Tuesday 18 October 2011

London visit

London visit: Tuesday 11th- Friday14th October 2011










Highlights from the London trip:
Tacita Dean at Tate Modern, The Unilever Series her response entitiled 'FILM' is a slient 35mm looped film projected onto a monolith standing 13 metres tall. pretty impressive as a visual output, however I did feel abit dissappointed that 1 you could not see it from walking into the Turbine hall and 2 I guess I was expecting something different??..Deans 'The Sea, with a Ship; afterwards an Island 1999' Blackboard drawings Three parts, each 244 x 488 cm, were breathtaking, and innovative
I came away totally inspired and in awe of these large scaled, memorising works...here is an artists talk from 2006 http://channel.tate.org.uk/media/26649826001

from the show:
Tacita Dean is a British artist now based in Berlin, best known for her use of film. Dean’s films act as portraits or depictions rather than conventional cinematic storytelling, capturing fleeting natural light or subtle shifts in movement. Her static camera positions and long takes allow events to unfold unhurriedly. Other works have attempted to reconstruct events from memory, such as an infamous thwarted attempt to circumnavigate the world.
Dean’s interest in the cinematic also extends to her work in other media. The Russian Ending 2001 borrows its title from the early Danish cinema tradition of making two alternate endings for a film: one happy for the American market and one tragic for the Russian market. In this work, Dean annotated postcards of catastrophes with director's notes.
Many of Dean’s works show the ways in which architecture can be transformed by the camera's lens. Craneway Event 2009 follows the choreographer Merce Cunningham (1919–2009) and his dance company rehearsing in a former Ford assembly plant, built of glass and steel and overlooking the San Francisco Bay. Dean’s film allows the ever-changing light of this environment to fall in rhythm with the dancers’ movements.
Dean will be making a new commission especially designed to respond to the architecture of Tate Modern's Turbine Hall.
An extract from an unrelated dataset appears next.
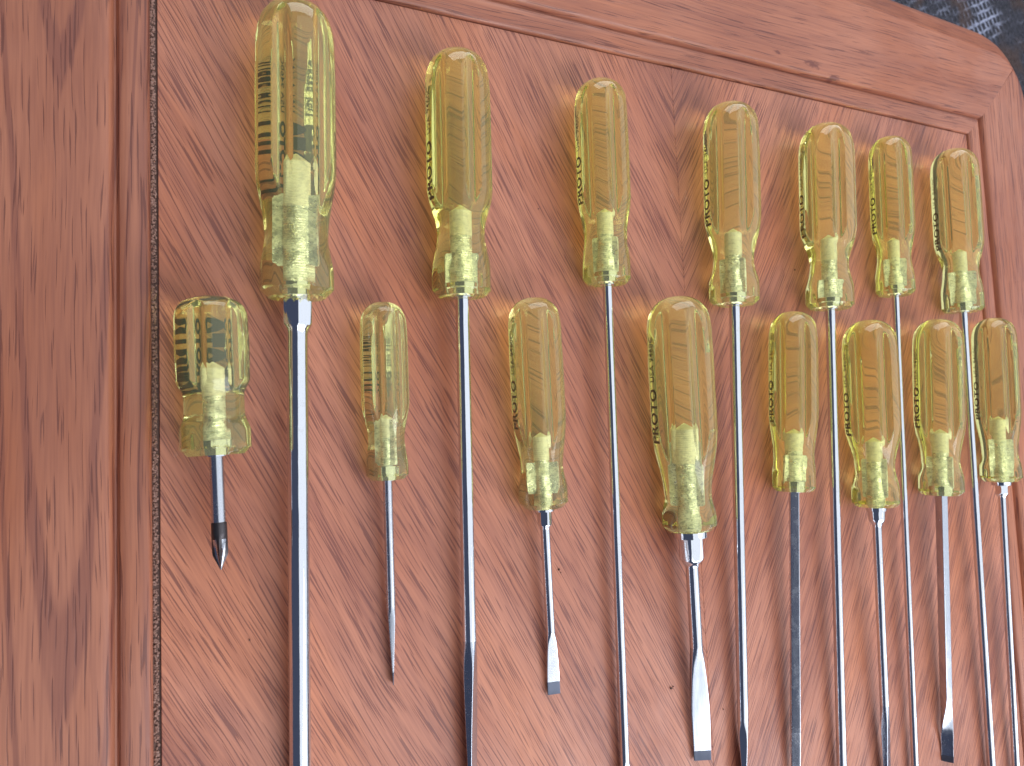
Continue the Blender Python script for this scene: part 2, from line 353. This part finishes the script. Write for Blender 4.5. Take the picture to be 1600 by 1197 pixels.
def screwdriver(butt, tip, Lh, R, rs, label, waist=(0.77, 0.74), flare=(0.93, 0.90), endr=0.70, roll=0.0, tang0=0.62, tangr=1.14,
                wing=None, bolster=None, blade=None, shank='round', smat=None, tipmat=None, droll=0.0, text='PROTO', small='USA 9460C', stub=False, dome=1.15, tsize=0.38):
    butt = Vector(butt); tip = Vector(tip)
    if not stub:                      # shanks measured at their bright core, so allow for the dark rims
        tip.z += 0.14 * rs; rs *= 1.14; tangr /= 1.16
    L = (tip - butt).length; ax = (tip - butt) / L
    rz = math.atan2(ax.x, -ax.y)
    root = empty('screwdriver', (butt.x, butt.y, 0.0), rz)
    tag(root, label, 'screwdriver', 'clear yellow handled screwdrivers laid out in two rows')
    ch = math.hypot(ax.x, ax.y); A = Vector((0, -ch, ax.z)); E1 = Vector((1, 0, 0)); E2 = E1.cross(A) * -1
    if E2.z < 0: E2 = -E2
    B = Vector((0, 0, butt.z))
    def P(s, x, y): return B + A * s + E1 * x + E2 * y
    smat = smat or M_CHROME; tipmat = tipmat or M_GREYTIP
    # ---- handle: turned body with six concave flutes milled along the grip
    NT_, dl = 180, dome * R
    S = [dl * (1 - math.cos(math.pi / 2 * i / 16)) for i in range(17)]
    e0 = Lh - (flare[1] - endr) * R * 0.95
    S += [dl + (e0 - dl) * i / 60 for i in range(1, 61)] + [lerp(e0, Lh, q) for q in (0.03, 0.1, 0.4, 0.7, 0.92, 0.98, 1.0)]
    tab = [(0.0, 0.965), (0.30, 1.0), (0.56, 1.0), (waist[0], waist[1]), (flare[0], flare[1]), (1.0, flare[1])]
    if stub: tab = [(0.0, 0.97), (0.3, 1.0), (0.52, 0.985), (0.63, 0.80), (0.74, 0.80), (0.86, 0.95), (1.0, 0.96)]
    FW = math.radians(15.0); dfl = flare[1] * R * 0.955
    rs_list = []
    for s in S:
        r = interp(tab, s / Lh) * R
        if s < dl:
            uu = 1 - s / dl; r *= max(0.0, 1 - uu ** 2.5) ** (1 / 2.5)
        if s > e0: r = min(r, lerp(flare[1] * R, endr * R, (s - e0) / (Lh - e0)))
        ring = []
        for j in range(NT_):
            th = 2 * math.pi * j / NT_
            ph = (th - roll) % (math.pi / 3) - math.pi / 6
            q = R * (0.845 + 0.155 * (ph / FW) ** 2) if s < waist[0] * Lh else dfl / math.cos(ph)
            k = 0.004 * R
            m = min(r, q); rr = m - k * math.log(math.exp(-(r - m) / k) + math.exp(-(q - m) / k)) if abs(r - q) < 8 * k else m
            rr = max(rr, 1e-5)
            ring.append(P(s, rr * math.cos(th), rr * math.sin(th)))
        rs_list.append(ring)
    Vh, Fh = rings(rs_list, True, True, True)
    handle = link('handle', Vh, Fh, M_PLASTIC, root, True, 28)
    # ---- lettering stamped into one land between two flutes
    fa = roll
    def letter(body, s_a, s_b, h, bold):
        me, x0, x1, y0, y1 = text_mesh(body, bold, 0.055 if tsize > 0.5 else 0.030)
        for v in me.vertices:
            fx = (v.co.x - x0) / (x1 - x0); s = lerp(s_a, s_b, fx) * Lh
            ty = ((v.co.y - y0) / (y1 - y0) - 0.5) * h * R
            dd = interp(tab, s / Lh) * R - 0.00028 + v.co.z * 0.008; an = fa + ty / R
            v.co = P(s, dd * math.cos(an), dd * math.sin(an))
        me.materials.clear(); me.materials.append(M_INK)
        o = bpy.data.objects.new('lettering', me); COL.objects.link(o); o.parent = handle
    if stub: letter(text, 0.56, 0.12, tsize, True)
    else:
        letter(text, 0.62, 0.39, tsize, True)
        if small: letter(small, 0.36, 0.17, tsize * 0.66, False)
    # ---- tang inside the plastic: frosted drilled socket above, knurled steel below
    rt = rs * tangr; s0 = tang0 * Lh; n = 40; sm = lerp(s0, Lh, 0.36)
    def rod(name, ss, rfun, mat):
        rg = [[P(s, rfun(s) * math.cos(2 * math.pi * j / n), rfun(s) * math.sin(2 * math.pi * j / n)) for j in range(n)] for s in ss]
        Vt, Ft = rings(rg); return link(name, Vt, Ft, mat, root, True, 60)
    def ridge(s, k): return 1 + k * math.sin(s * 2 * math.pi / 0.00105)
    cone = rt * 0.85
    ss = [s0, s0 + cone * .97, s0 + cone]
    while ss[-1] < sm: ss.append(ss[-1] + 0.00026)
    rod('socket', ss, lambda s: rt * ridge(s, 0.03) if s > s0 + cone else max(0.0002, rt * (s - s0) / cone), M_SOCKET)
    ss = [sm - 0.0004]
    while ss[-1] < Lh - 0.004: ss.append(ss[-1] + 0.00026)
    ss.append(Lh - 0.0005)
    tang = rod('tang', ss, lambda s: rt * 0.97 * ridge(s, 0.035), M_TANG)
    if wing:
        wa, wb, ww, wang = wing
        for q in (0, 1):
            aa = wang + q * math.pi; cx_, sx_ = math.cos(aa), math.sin(aa); pts = []
            for s in (wa * Lh, wa * Lh + .001, wb * Lh - .001, wb * Lh):
                o_ = ww * rs * (0.92 if s in (wa * Lh, wb * Lh) else 1.0)
                pts.append([P(s, cx_ * a_ - sx_ * b_, sx_ * a_ + cx_ * b_) for a_, b_ in ((rt * .5, -.0009), (o_, -.0006), (o_, .0006), (rt * .5, .0009))])
            Vw, Fw = rings(pts); link('wing', Vw, Fw, M_TANG, tang, True, 30)
    # ---- shank and bolster
    bl = blade or dict(len=0.035, w=rs * 1.6, tipw=rs * 1.5)
    sb = L - bl['len']; cs = []; n = 48
    def section(s, a_, b_, p, rot):
        o_ = []
        for j in range(n):
            th = 2 * math.pi * (j + 0.5) / n; x = a_ * sup(math.cos(th), p); y = b_ * sup(math.sin(th), p)
            o_.append(P(s, x * math.cos(rot) - y * math.sin(rot), x * math.sin(rot) + y * math.cos(rot)))
        return o_
    square = shank == 'square'
    sp = 14.0 if square else 2.0; rr = rs * (0.86 if square else 1.0)
    st = Lh - 0.006
    cs = [section(lerp(st, sb, i / 24), rr, rr, sp, droll) for i in range(25)]
    Vs, Fs = rings(cs); sh = link('shank', Vs, Fs, smat, root, True, 35)
    if not bolster: bolster = [('ring', -0.0058, 0.0005, rs * 1.5 + 0.0004, rs * 1.42 + 0.0004)]
    if bolster:
        for kind, s_a, s_b, ra, rb in bolster:
            if kind == 'hex':
                pr = [(s_a, ra * .90), (s_a + .0008, ra), (s_b - .0009, ra), (s_b, ra * .93)]
                rg = []
                for s, q in pr:
                    rg.append([])
                    for j in range(48):
                        th = 2 * math.pi * j / 48; ph = (th - rb + math.pi / 6) % (math.pi / 3) - math.pi / 6
                        rg[-1].append(P(Lh + s, min(q * 1.0, ra * .885 / math.cos(ph)) * math.cos(th), min(q * 1.0, ra * .885 / math.cos(ph)) * math.sin(th)))
            else:
                m_ = 7
                rg = [[P(Lh + lerp(s_a, s_b, i / m_), lerp(ra, rb, smooth(i / m_)) * math.cos(2 * math.pi * j / 48), lerp(ra, rb, smooth(i / m_)) * math.sin(2 * math.pi * j / 48)) for j in range(48)] for i in range(m_ + 1)]
            Vb, Fb = rings(rg); link({'hex': 'bolster', 'cone': 'bolster_neck', 'ring': 'collar'}[kind], Vb, Fb, M_CHROME, root, True, 22)
    # ---- blade
    br = bl.get('roll', 0.0); tl = bl.get('dark', 0.005)
    if bl.get('phillips'):
        cs = []
        prof = [(0.0, rs * 1.0, 0.0), (0.0002, rs * 1.10, 0.0), (0.0045, rs * 1.12, 0.0), (0.0120, rs * 1.14, 0.50), (0.0128, rs * 1.10, 0.52), (0.0170, rs * 0.34, 0.50), (0.0185, rs * 0.10, 0.25)]
        k_ = bl['len'] / 0.0185
        for i in range(40):
            q = 0.0185 * i / 39
            for (a0, r0, d0), (a1, r1, d1) in zip(prof, prof[1:]):
                if q <= a1 + 1e-9: tt = (q - a0) / (a1 - a0); r_, d_ = lerp(r0, r1, tt), lerp(d0, d1, tt); break
            rg = []
            for j in range(64):
                th = 2 * math.pi * j / 64; cut = abs(math.cos(2 * (th - br))) ** 0.8
                rg.append(P(sb + q * k_, r_ * (1 - d_ * cut) * math.cos(th), r_ * (1 - d_ * cut) * math.sin(th)))
            cs.append(rg)
        Vb, Fb = rings(cs); pt = link('phillips_tip', Vb, Fb, M_BLACK, root, True, 30)
        pt.data.materials.append(M_SATIN)
        for f in pt.data.polygons:
            i_, j_ = f.vertices[0] // 64, (sum(v % 64 for v in f.vertices) / 4)
            if len(f.vertices) == 4 and i_ >= 14 and abs(math.cos(2 * (2 * math.pi * j_ / 64 - br))) > 0.72: f.material_index = 1
    else:
        m_ = 30; sd = bl['len'] - tl; hw = bl['w']; ht = bl['tipw']; fl_ = bl.get('flare', 0.6)
        tipth = bl.get('thick', 0.00055)
        def shape(x):       # x metres from the start of the blade
            t_ = x / bl['len']
            a_ = lerp(rr, hw, smooth(t_ / fl_)) if t_ < fl_ else lerp(hw, ht, (t_ - fl_) / (1 - fl_))
            b_ = lerp(rr, tipth, min(1.0, t_ / 0.95) ** 0.8)
            return a_, b_, lerp(sp, 14.0, smooth(t_ / 0.35))
        cs = [section(sb + sd * i / m_, *shape(sd * i / m_), lerp(droll, br, smooth(i / (m_ * .9))) if square else br) for i in range(m_ + 1)]
        Vb, Fb = rings(cs); link('blade', Vb, Fb, bl.get('mat', smat), root, True, 30)
        cs = [section(sb + sd + tl * i / 5, *[k * (1.012 if q < 2 else 1) for q, k in enumerate(shape(sd + tl * i / 5))], br) for i in range(6)]
        Vb, Fb = rings(cs); link('blade_tip', Vb, Fb, tipmat, root, True, 30)
    return root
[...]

The Unilever Series has become renowned as one of the most exciting and impressive contemporary art exhibitions in London each year and will be free to view.
Video Link http://channel.tate.org.uk/media/1211868281001


From the show: Grayson Perry The Tomb of the Unknown Craftsman, British Museum
Video link http://bri.mu/r0v6jH
Grayson Perry curates an installation of his new works alongside objects made by unknown men and women throughout history from the British Museum’s collection.
He’ll take you to an afterlife conjured from his imaginary world, exploring a range of themes connected with notions of craftsmanship and sacred journeys – from shamanism, magic and holy relics to motorbikes, identity and contemporary culture.
Vases covered in witty captions, elaborate tapestries and the centrepiece, a richly decorated cast iron coffin-ship, will be displayed alongside objects from the past two million years of culture and civilisation. From the first great invention, the hand axe, to a Hello Kitty pilgrim hand-towel, you will discover a reality that is old and new, poetic and factual, and funny as well as grim.
‘This is a memorial to all the anonymous craftsmen that over the centuries have fashioned the manmade wonders of the world…
The craftsman’s anonymity I find especially resonant in an age of the celebrity artist.’
Grayson Perry RA, Turner Prize winner

Infinitas Gracias: Mexican miracle paintings

Im saving the best till last and what a great find... 'the Wellcome Collection' 108 Euston rd showing a wounderful exhibition made up of Mexican votives, small paintings, usually executed on tin roof tiles or small plaques, depicting the moment of personal humility when an individual asks a saint for help and is delivered from disaster and sometimes death. The votives displayed in 'Infinitas Gracias' date from the 18th century to the present day. Over this period, thousands of small paintings came to line the walls of Mexican churches as gestures of thanksgiving, replacing powerful doctrine-driven images of the saints with personal and direct pleas for help. The votives are intimate records of the tumultuous dramas of everyday life - lightning strikes, gunfights, motor accidents, ill-health and false imprisonment - in which saintly intervention was believed to have led to survival and reprieve.